RISCRIVERE IL CONTRATTO
Ora il giornalismo deve porsi il problema, dinanzi alla sfida che rischia di portarlo all’estinzione, di una reinvenzione del mestiere, che faccia i conti con l’entrata in campo proprio degli utenti come fabbrica diffusa e della tecnologia come spazio di una nuova stagione contrattuale. Dobbiamo ripensarci come artigiani, più che avere il rammarico dei professionisti delusi: non più titolari di aloni e conoscenze, ma abilitatori di un saper fare, di una pratica ed esperienza concreta.

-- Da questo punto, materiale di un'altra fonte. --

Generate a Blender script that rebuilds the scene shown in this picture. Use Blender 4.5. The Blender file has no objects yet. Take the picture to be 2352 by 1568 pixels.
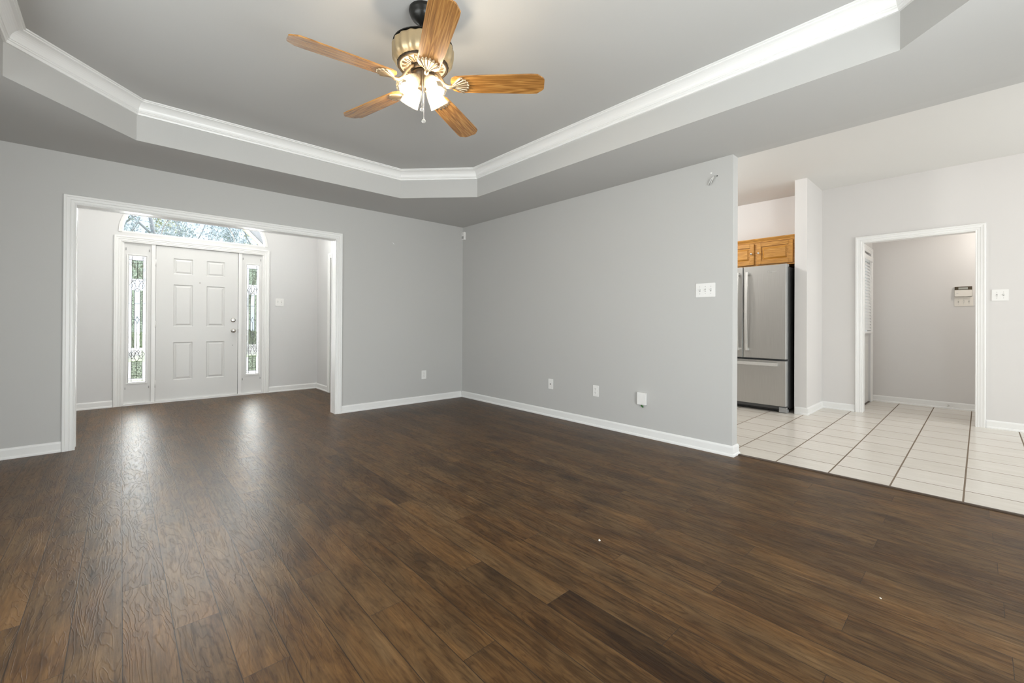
import bpy, bmesh, math, random
from mathutils import Vector, Matrix
sc = bpy.context.scene
C = sc.collection
PI = math.pi
R = math.radians

# ------------------------------------------------------------------ camera, sky, sun, daylight, exposure
YAW, PITCH, ROLL = 0.7406, 0.0032, 0.0053
fwd = Vector((math.sin(YAW)*math.cos(PITCH), math.cos(YAW)*math.cos(PITCH), math.sin(PITCH)))
rgt = Vector((math.cos(YAW), -math.sin(YAW), 0))
upv = rgt.cross(fwd)
rgt, upv = rgt*math.cos(ROLL)+upv*math.sin(ROLL), -rgt*math.sin(ROLL)+upv*math.cos(ROLL)
cam_d = bpy.data.cameras.new('camera')
cam = bpy.data.objects.new('camera', cam_d); C.objects.link(cam)
M = Matrix((rgt, upv, -fwd)).transposed().to_4x4()
M.translation = Vector((0, 0, 1.07))
cam.matrix_world = M
cam_d.sensor_width = 36
cam_d.lens = 982.82/2352*36
cam_d.shift_x = (1176-1175.85)/2352
cam_d.shift_y = (738.4-784)/2352
cam_d.clip_start = 0.02
sc.camera = cam

sc.view_settings.view_transform = 'Standard'
sc.view_settings.look = 'None'
sc.view_settings.gamma = 1
sc.view_settings.use_curve_mapping = False
sc.view_settings.exposure = 0.0
sc.cycles.use_denoising = True
sc.cycles.max_bounces = 10
sc.cycles.diffuse_bounces = 6
sc.cycles.transparent_max_bounces = 24
sc.cycles.sample_clamp_indirect = 6

w = bpy.data.worlds.new('sky'); sc.world = w; w.use_nodes = True
nt = w.node_tree; nt.nodes.clear()
wo = nt.nodes.new('ShaderNodeOutputWorld'); bg = nt.nodes.new('ShaderNodeBackground')
sky = nt.nodes.new('ShaderNodeTexSky'); sky.sky_type = 'NISHITA'; sky.sun_disc = False
sky.sun_elevation = R(48); sky.sun_rotation = R(70); sky.air_density = 1.0; sky.dust_density = 2.5
mixw = nt.nodes.new('ShaderNodeMix'); mixw.data_type = 'RGBA'; mixw.inputs[0].default_value = 0.55
mixw.inputs[7].default_value = (6.5, 7.6, 9.0, 1)
nt.links.new(sky.outputs[0], mixw.inputs[6])
nt.links.new(mixw.outputs[2], bg.inputs[0]); nt.links.new(bg.outputs[0], wo.inputs[0])
bg.inputs[1].default_value = 0.21

def light(name, kind, loc, energy, col=(1,1,1), rot=(0,0,0), size=None, size_y=None, spread=None, radius=None):
    d = bpy.data.lights.new(name, kind); d.energy = energy; d.color = col
    o = bpy.data.objects.new(name, d); C.objects.link(o); o.location = loc; o.rotation_euler = rot
    if kind == 'AREA':
        d.shape = 'RECTANGLE'; d.size = size; d.size_y = size_y or size
        if spread: d.spread = spread
    if radius is not None and kind in ('POINT', 'SPOT', 'SUN'):
        if kind == 'SUN': d.angle = radius
        else: d.shadow_soft_size = radius
    return o

light('sun', 'SUN', (0, 0, 10), 3.2, (1, .95, .86), (0, R(42), 0), radius=R(1))
# daylight through the windows behind the camera and beside it, plus added ceiling fill
light('daylight_south', 'AREA', (1.15, -1.24, 1.2), 76, (1.0, .995, .985), (R(90), 0, R(6)), 2.4, 1.9)
light('ceiling_fill_south', 'AREA', (.55, -1.75, .45), 138, (1.0, .995, .98), (R(120), 0, R(4)), 2.4, 1.2)  # unseen panel added to throw light up onto the ceiling
light('daylight_north', 'AREA', (.8, 7.75, 1.5), 460, (1.0, .99, .97), (R(-90), 0, 0), 1.9, 2.9)
light('daylight_west', 'AREA', (-1.41, 1.7, 1.35), 80, (1.0, .995, .985), (R(90), 0, R(-90)), 2.2, 1.6)
light('daylight_dining', 'AREA', (5.2, -2.75, 1.35), 68, (1.0, .995, .98), (R(90), 0, 0), 2.2, 1.7)

# ------------------------------------------------------------------ materials
def newmat(name):
    m = bpy.data.materials.new(name); m.use_nodes = True
    n = m.node_tree.nodes; l = m.node_tree.links
    return m, n, l, n['Principled BSDF']
def mat(name, col, rough=.5, metal=0., spec=.5, bump=None, emit=None, coat=0.):
    m, n, l, b = newmat(name)
    b.inputs['Base Color'].default_value = (*col, 1)
    b.inputs['Roughness'].default_value = rough
    b.inputs['Metallic'].default_value = metal
    b.inputs['Specular IOR Level'].default_value = spec
    b.inputs['Coat Weight'].default_value = coat
    if emit:
        b.inputs['Emission Color'].default_value = (*emit[0], 1); b.inputs['Emission Strength'].default_value = emit[1]
    if bump:
        tc = n.new('ShaderNodeTexCoord'); no = n.new('ShaderNodeTexNoise'); bp = n.new('ShaderNodeBump')
        no.inputs['Scale'].default_value = bump[0]; no.inputs['Detail'].default_value = 3
        bp.inputs['Strength'].default_value = bump[1]; bp.inputs['Distance'].default_value = .002
        l.new(tc.outputs['Object'], no.inputs['Vector']); l.new(no.outputs[0], bp.inputs['Height']); l.new(bp.outputs[0], b.inputs['Normal'])
    return m
def math_node(n, l, op, a, b=None, c=None):
    x = n.new('ShaderNodeMath'); x.operation = op
    for i, v in enumerate((a, b, c)):
        if v is None: continue
        if isinstance(v, (int, float)): x.inputs[i].default_value = v
        else: l.new(v, x.inputs[i])
    return x.outputs[0]
def combine(n, l, x, y, z):
    c = n.new('ShaderNodeCombineXYZ')
    for i, v in enumerate((x, y, z)):
        if isinstance(v, (int, float)): c.inputs[i].default_value = v
        else: l.new(v, c.inputs[i])
    return c.outputs[0]
def ramp(n, l, fac, stops):
    r = n.new('ShaderNodeValToRGB'); e = r.color_ramp.elements
    while len(e) < len(stops): e.new(.5)
    for k, (p, c) in enumerate(stops): e[k].position = p; e[k].color = (*c, 1)
    l.new(fac, r.inputs[0]); return r.outputs[0]
def mixc(n, l, fac, a, b, mode='MIX'):
    x = n.new('ShaderNodeMix'); x.data_type = 'RGBA'; x.blend_type = mode
    for i, v in ((0, fac), (6, a), (7, b)):
        if isinstance(v, (int, float)): x.inputs[i].default_value = v
        elif isinstance(v, tuple): x.inputs[i].default_value = (*v, 1)
        else: l.new(v, x.inputs[i])
    return x.outputs[2]

def plank_material():
    m, n, l, b = newmat('dark_plank_floor')
    tc = n.new('ShaderNodeTexCoord'); sp = n.new('ShaderNodeSeparateXYZ'); l.new(tc.outputs['Object'], sp.inputs[0])
    x, y = sp.outputs[0], sp.outputs[1]
    mn = lambda *a: math_node(n, l, *a)
    u = mn('DIVIDE', mn('ADD', x, .122), .1325)
    row = mn('FLOOR', u); fu = mn('FRACT', u)
    v = mn('DIVIDE', mn('ADD', mn('SUBTRACT', y, 2.68), mn('MULTIPLY', row, .397)), 1.2)
    col = mn('FLOOR', v); fv = mn('FRACT', v)
    wn = n.new('ShaderNodeTexWhiteNoise'); wn.noise_dimensions = '3D'
    l.new(combine(n, l, row, col, 3.7), wn.inputs['Vector'])
    rs = n.new('ShaderNodeSeparateColor'); l.new(wn.outputs['Color'], rs.inputs[0])
    r1, r2, r3 = rs.outputs
    # grain streaks
    g1 = n.new('ShaderNodeTexNoise'); g1.inputs['Scale'].default_value = 1; g1.inputs['Detail'].default_value = 8; g1.inputs['Roughness'].default_value = .68
    l.new(combine(n, l, mn('MULTIPLY', x, 80), mn('MULTIPLY', y, 5.0), mn('MULTIPLY', r1, 90)), g1.inputs['Vector'])
    g2 = n.new('ShaderNodeTexNoise'); g2.inputs['Scale'].default_value = 1; g2.inputs['Detail'].default_value = 6; g2.inputs['Roughness'].default_value = .6; g2.inputs['Distortion'].default_value = .6
    l.new(combine(n, l, mn('MULTIPLY', x, 13), mn('MULTIPLY', y, 4.2), mn('MULTIPLY', r2, 70)), g2.inputs['Vector'])
    # cathedral rings: contour lines of a smooth noise
    g3 = n.new('ShaderNodeTexNoise'); g3.inputs['Scale'].default_value = 1; g3.inputs['Detail'].default_value = 4; g3.inputs['Roughness'].default_value = .48; g3.inputs['Distortion'].default_value = .35
    l.new(combine(n, l, mn('MULTIPLY', x, 11), mn('MULTIPLY', y, 1.9), mn('MULTIPLY', r3, 50)), g3.inputs['Vector'])
    ring = mn('SINE', mn('MULTIPLY', g3.outputs[0], 95))
    ring01 = mn('MULTIPLY_ADD', ring, .5, .5)
    ringl = mn('POWER', ring01, 5)
    # tone: plank lightness + soft patches + streaks
    tone = mn('ADD', mn('MULTIPLY', r1, .20), mn('MULTIPLY', mn('SUBTRACT', g2.outputs[0], .5), .9))
    tone = mn('ADD', tone, mn('MULTIPLY', mn('SUBTRACT', g1.outputs[0], .5), 1.1))
    tone = mn('ADD', tone, .37)
    # knots: sparse dark smudges drawn out along the plank
    vo = n.new('ShaderNodeTexVoronoi'); vo.inputs['Scale'].default_value = 1; vo.inputs['Randomness'].default_value = 1
    l.new(combine(n, l, mn('ADD', mn('MULTIPLY', x, 4.2), mn('MULTIPLY', g2.outputs[0], .35)), mn('ADD', mn('MULTIPLY', y, 1.7), mn('MULTIPLY', g1.outputs[0], .25)), 0.), vo.inputs['Vector'])
    kn = n.new('ShaderNodeMapRange'); kn.inputs[1].default_value = .05; kn.inputs[2].default_value = .22; kn.inputs[3].default_value = .30; kn.inputs[4].default_value = 0
    l.new(vo.outputs['Distance'], kn.inputs[0]); tone = mn('SUBTRACT', tone, mn('MULTIPLY', kn.outputs[0], mn('GREATER_THAN', vo.outputs['Color'], .45)))
    tone = mn('SUBTRACT', tone, mn('MULTIPLY', ringl, .09))
    # one noticeably darker plank and a second one nearby
    def isplank(a, bb):
        return mn('MULTIPLY', mn('COMPARE', row, a, .1), mn('COMPARE', col, bb, .1))
    tone = mn('SUBTRACT', tone, mn('MULTIPLY', isplank(10, 1), .23))
    tone = mn('SUBTRACT', tone, mn('MULTIPLY', isplank(19, 4), .16))
    base = ramp(n, l, tone, [(0.0, (.018, .0078, .0022)), (.33, (.053, .0255, .0078)), (.60, (.104, .0555, .0195)), (1.0, (.185, .107, .045))])
    g4 = n.new('ShaderNodeTexNoise'); g4.inputs['Scale'].default_value = 1; g4.inputs['Detail'].default_value = 3
    l.new(combine(n, l, mn('MULTIPLY', x, 9), mn('MULTIPLY', y, 2.2), mn('MULTIPLY', r3, 40)), g4.inputs['Vector'])
    warm = mixc(n, l, ramp(n, l, g4.outputs[0], [(.42, (0, 0, 0)), (.62, (1, 1, 1))]), mixc(n, l, 1.0, base, (.95, .99, 1.08), 'MULTIPLY'), mixc(n, l, 1.0, base, (1.07, 1.0, .90), 'MULTIPLY'))
    gx = mn('MULTIPLY', mn('MINIMUM', fu, mn('SUBTRACT', 1, fu)), .1325)
    gy = mn('MULTIPLY', mn('MINIMUM', fv, mn('SUBTRACT', 1, fv)), 1.2)
    gap = mn('LESS_THAN', mn('MINIMUM', gx, mn('MULTIPLY', gy, 1.5)), .0015)
    cfin = mixc(n, l, mn('MULTIPLY', gap, .8), warm, (.016, .011, .008))
    l.new(cfin, b.inputs['Base Color'])
    b.inputs['Specular IOR Level'].default_value = .22
    rr = mn('MULTIPLY_ADD', g2.outputs[0], .10, .32)
    l.new(mn('ADD', rr, mn('MULTIPLY', ringl, .05)), b.inputs['Roughness'])
    h = mn('ADD', mn('MULTIPLY', ringl, .35), mn('MULTIPLY', g1.outputs[0], .35))
    h = mn('SUBTRACT', h, mn('MULTIPLY', gap, 1.6))
    bp = n.new('ShaderNodeBump'); bp.inputs['Strength'].default_value = .5; bp.inputs['Distance'].default_value = .0011
    l.new(h, bp.inputs['Height']); l.new(bp.outputs[0], b.inputs['Normal'])
    return m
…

Da subito bisogna riscrivere una nuova base di contratto che preveda una condivisione, fin dalla fase della ricerca e degli inventari delle necessità, dei processi di digitalizzazione. Ogni singolo passaggio deve essere condiviso e verificato proprio alla luce delle sue caratteristiche di accessibilità e soprattutto di riprogrammabilità. Le nuove norme europee, con il AI Act in gestazione, ma anche l’Ordine del presidente americano Biden, offrono più di uno spiraglio per vincolare ogni decisione tecnologia alla condivisione e consenso di ogni singolo utente.
Come recita un proverbio cinese, nei momenti delle incertezze e delle insidie bisogna avere lo sguardo della mosca, sfaccettato e poliedrico, e non quello fisso e furioso del toro.